(What you are asked to do) Beginning with the line containing "The Blender Python" and ending with the last line, repeat the records exactly.

(Records supplied)
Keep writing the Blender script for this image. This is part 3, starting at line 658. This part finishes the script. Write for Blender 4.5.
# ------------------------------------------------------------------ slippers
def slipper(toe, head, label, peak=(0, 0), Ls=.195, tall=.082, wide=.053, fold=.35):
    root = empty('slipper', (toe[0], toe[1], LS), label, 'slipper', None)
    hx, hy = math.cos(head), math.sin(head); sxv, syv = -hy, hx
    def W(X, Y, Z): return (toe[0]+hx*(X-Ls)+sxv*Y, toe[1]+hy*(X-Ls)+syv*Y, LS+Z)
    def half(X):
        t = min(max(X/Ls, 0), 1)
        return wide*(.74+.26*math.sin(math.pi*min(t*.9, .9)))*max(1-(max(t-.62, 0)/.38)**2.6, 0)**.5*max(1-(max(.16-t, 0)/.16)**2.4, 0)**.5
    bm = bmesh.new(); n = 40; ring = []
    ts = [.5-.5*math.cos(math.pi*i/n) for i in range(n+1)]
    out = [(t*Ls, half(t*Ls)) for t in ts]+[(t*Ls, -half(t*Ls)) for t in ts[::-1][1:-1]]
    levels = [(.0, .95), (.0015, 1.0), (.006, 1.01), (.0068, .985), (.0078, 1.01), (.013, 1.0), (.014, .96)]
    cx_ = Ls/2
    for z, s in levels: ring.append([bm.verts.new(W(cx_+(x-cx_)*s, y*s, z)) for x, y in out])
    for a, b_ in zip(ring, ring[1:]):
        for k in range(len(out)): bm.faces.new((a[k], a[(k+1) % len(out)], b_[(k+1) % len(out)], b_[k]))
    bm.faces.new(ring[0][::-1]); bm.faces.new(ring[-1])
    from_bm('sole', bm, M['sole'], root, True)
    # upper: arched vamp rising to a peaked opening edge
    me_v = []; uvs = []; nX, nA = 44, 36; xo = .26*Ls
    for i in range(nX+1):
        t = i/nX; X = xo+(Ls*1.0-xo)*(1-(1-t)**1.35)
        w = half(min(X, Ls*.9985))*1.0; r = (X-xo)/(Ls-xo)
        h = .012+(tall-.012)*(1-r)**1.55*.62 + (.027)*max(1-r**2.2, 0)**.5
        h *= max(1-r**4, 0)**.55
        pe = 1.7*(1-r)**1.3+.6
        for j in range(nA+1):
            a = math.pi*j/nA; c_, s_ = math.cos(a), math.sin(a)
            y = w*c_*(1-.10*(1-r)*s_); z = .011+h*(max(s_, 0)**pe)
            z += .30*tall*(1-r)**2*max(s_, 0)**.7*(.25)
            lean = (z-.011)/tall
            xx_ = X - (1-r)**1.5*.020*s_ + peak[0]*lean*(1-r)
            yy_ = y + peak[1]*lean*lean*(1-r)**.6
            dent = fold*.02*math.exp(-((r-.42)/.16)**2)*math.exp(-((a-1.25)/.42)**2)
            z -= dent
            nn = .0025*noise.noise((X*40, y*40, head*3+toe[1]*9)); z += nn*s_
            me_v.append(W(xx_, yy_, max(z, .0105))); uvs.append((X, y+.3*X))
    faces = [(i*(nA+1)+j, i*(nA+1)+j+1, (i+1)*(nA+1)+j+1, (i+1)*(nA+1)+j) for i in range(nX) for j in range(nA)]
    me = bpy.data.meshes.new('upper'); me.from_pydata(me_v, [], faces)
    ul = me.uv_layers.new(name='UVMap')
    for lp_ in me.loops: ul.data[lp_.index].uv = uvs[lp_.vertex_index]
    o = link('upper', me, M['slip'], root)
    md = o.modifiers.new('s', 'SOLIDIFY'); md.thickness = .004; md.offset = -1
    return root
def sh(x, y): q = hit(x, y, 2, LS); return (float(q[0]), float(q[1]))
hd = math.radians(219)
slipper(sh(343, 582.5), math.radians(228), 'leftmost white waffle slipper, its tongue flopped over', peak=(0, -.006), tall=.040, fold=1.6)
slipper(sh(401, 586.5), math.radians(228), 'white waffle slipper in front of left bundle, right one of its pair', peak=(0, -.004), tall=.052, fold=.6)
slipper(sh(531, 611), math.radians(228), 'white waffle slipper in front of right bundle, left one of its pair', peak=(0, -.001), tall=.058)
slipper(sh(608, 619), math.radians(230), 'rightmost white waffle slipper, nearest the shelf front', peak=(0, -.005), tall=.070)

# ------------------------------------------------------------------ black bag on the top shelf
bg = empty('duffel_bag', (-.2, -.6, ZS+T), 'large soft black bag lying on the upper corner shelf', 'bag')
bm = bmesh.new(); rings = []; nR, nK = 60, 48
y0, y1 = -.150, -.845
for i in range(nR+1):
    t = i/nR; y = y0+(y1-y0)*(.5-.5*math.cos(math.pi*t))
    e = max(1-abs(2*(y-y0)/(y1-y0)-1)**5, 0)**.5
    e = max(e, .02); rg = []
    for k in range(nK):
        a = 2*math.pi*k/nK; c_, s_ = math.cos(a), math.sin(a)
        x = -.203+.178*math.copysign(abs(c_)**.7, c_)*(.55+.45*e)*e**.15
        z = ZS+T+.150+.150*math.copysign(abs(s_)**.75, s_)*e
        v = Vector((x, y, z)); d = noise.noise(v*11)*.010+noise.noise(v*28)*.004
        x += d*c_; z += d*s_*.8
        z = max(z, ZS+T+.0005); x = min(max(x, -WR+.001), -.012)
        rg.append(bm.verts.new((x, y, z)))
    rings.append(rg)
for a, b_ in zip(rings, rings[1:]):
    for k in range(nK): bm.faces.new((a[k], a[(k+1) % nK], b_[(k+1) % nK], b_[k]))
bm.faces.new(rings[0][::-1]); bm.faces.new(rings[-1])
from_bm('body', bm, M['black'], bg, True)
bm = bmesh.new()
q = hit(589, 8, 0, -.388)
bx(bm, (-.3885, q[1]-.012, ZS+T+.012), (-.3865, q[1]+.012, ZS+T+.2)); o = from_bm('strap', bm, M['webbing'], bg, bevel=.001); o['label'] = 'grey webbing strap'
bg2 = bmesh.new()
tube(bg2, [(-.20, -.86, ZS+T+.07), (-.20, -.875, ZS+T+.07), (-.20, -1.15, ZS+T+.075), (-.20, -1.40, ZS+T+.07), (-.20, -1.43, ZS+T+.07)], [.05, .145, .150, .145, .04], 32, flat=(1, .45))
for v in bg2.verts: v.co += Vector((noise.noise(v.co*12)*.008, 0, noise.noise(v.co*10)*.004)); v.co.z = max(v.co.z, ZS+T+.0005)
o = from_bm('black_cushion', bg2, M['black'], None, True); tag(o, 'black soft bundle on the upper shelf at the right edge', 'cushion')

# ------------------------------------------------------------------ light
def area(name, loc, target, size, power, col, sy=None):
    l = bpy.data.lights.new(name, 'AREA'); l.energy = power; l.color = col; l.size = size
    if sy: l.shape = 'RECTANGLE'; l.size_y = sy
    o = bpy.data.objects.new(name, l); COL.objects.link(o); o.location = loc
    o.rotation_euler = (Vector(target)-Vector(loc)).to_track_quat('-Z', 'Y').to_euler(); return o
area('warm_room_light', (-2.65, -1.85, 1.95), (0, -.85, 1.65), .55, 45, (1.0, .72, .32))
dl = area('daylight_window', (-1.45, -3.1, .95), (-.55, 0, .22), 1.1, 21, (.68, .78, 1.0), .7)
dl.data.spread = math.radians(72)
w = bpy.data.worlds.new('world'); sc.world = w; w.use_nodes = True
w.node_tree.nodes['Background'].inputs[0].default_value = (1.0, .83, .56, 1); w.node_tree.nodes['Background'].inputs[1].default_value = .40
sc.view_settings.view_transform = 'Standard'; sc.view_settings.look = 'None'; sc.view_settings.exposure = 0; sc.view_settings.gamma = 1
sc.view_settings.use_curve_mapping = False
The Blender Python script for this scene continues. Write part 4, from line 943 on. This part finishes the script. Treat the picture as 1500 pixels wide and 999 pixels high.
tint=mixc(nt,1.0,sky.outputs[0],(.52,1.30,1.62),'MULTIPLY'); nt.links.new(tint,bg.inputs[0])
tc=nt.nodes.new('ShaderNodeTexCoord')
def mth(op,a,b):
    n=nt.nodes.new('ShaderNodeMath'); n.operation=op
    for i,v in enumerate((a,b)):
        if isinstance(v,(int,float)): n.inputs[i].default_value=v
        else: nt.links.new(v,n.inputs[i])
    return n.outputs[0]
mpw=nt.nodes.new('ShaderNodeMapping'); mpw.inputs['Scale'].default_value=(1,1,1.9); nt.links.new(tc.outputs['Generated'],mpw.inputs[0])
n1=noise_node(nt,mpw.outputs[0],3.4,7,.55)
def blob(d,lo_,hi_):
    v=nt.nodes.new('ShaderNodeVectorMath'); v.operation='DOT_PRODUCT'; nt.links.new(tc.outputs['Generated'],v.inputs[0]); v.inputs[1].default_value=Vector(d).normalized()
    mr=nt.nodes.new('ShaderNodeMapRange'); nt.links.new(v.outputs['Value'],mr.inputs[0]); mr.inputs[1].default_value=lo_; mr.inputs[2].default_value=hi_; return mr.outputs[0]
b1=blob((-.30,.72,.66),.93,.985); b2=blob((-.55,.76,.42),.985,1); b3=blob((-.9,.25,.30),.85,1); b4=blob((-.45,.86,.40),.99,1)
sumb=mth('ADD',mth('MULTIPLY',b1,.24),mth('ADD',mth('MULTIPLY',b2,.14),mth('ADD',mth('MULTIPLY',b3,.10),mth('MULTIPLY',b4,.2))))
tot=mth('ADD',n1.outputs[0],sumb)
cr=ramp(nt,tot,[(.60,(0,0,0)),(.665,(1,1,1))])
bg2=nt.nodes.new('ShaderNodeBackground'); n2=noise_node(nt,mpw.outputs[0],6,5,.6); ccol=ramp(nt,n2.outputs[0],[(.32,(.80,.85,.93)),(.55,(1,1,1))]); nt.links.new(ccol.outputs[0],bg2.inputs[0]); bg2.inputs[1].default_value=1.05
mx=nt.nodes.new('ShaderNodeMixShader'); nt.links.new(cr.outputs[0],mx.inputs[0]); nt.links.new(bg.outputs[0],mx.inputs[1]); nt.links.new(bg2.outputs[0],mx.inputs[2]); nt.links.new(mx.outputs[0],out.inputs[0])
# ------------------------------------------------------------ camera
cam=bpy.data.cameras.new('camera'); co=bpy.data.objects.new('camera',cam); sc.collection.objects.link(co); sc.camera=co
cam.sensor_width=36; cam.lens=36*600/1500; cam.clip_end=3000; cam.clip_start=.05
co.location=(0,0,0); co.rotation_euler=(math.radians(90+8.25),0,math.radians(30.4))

(Solution)
The Blender Python script for this scene continues. Write part 4, from line 943 on. This part finishes the script. Treat the picture as 1500 pixels wide and 999 pixels high.
tint=mixc(nt,1.0,sky.outputs[0],(.52,1.30,1.62),'MULTIPLY'); nt.links.new(tint,bg.inputs[0])
tc=nt.nodes.new('ShaderNodeTexCoord')
def mth(op,a,b):
    n=nt.nodes.new('ShaderNodeMath'); n.operation=op
    for i,v in enumerate((a,b)):
        if isinstance(v,(int,float)): n.inputs[i].default_value=v
        else: nt.links.new(v,n.inputs[i])
    return n.outputs[0]
mpw=nt.nodes.new('ShaderNodeMapping'); mpw.inputs['Scale'].default_value=(1,1,1.9); nt.links.new(tc.outputs['Generated'],mpw.inputs[0])
n1=noise_node(nt,mpw.outputs[0],3.4,7,.55)
def blob(d,lo_,hi_):
    v=nt.nodes.new('ShaderNodeVectorMath'); v.operation='DOT_PRODUCT'; nt.links.new(tc.outputs['Generated'],v.inputs[0]); v.inputs[1].default_value=Vector(d).normalized()
    mr=nt.nodes.new('ShaderNodeMapRange'); nt.links.new(v.outputs['Value'],mr.inputs[0]); mr.inputs[1].default_value=lo_; mr.inputs[2].default_value=hi_; return mr.outputs[0]
b1=blob((-.30,.72,.66),.93,.985); b2=blob((-.55,.76,.42),.985,1); b3=blob((-.9,.25,.30),.85,1); b4=blob((-.45,.86,.40),.99,1)
sumb=mth('ADD',mth('MULTIPLY',b1,.24),mth('ADD',mth('MULTIPLY',b2,.14),mth('ADD',mth('MULTIPLY',b3,.10),mth('MULTIPLY',b4,.2))))
tot=mth('ADD',n1.outputs[0],sumb)
cr=ramp(nt,tot,[(.60,(0,0,0)),(.665,(1,1,1))])
bg2=nt.nodes.new('ShaderNodeBackground'); n2=noise_node(nt,mpw.outputs[0],6,5,.6); ccol=ramp(nt,n2.outputs[0],[(.32,(.80,.85,.93)),(.55,(1,1,1))]); nt.links.new(ccol.outputs[0],bg2.inputs[0]); bg2.inputs[1].default_value=1.05
mx=nt.nodes.new('ShaderNodeMixShader'); nt.links.new(cr.outputs[0],mx.inputs[0]); nt.links.new(bg.outputs[0],mx.inputs[1]); nt.links.new(bg2.outputs[0],mx.inputs[2]); nt.links.new(mx.outputs[0],out.inputs[0])
# ------------------------------------------------------------ camera
cam=bpy.data.cameras.new('camera'); co=bpy.data.objects.new('camera',cam); sc.collection.objects.link(co); sc.camera=co
cam.sensor_width=36; cam.lens=36*600/1500; cam.clip_end=3000; cam.clip_start=.05
co.location=(0,0,0); co.rotation_euler=(math.radians(90+8.25),0,math.radians(30.4))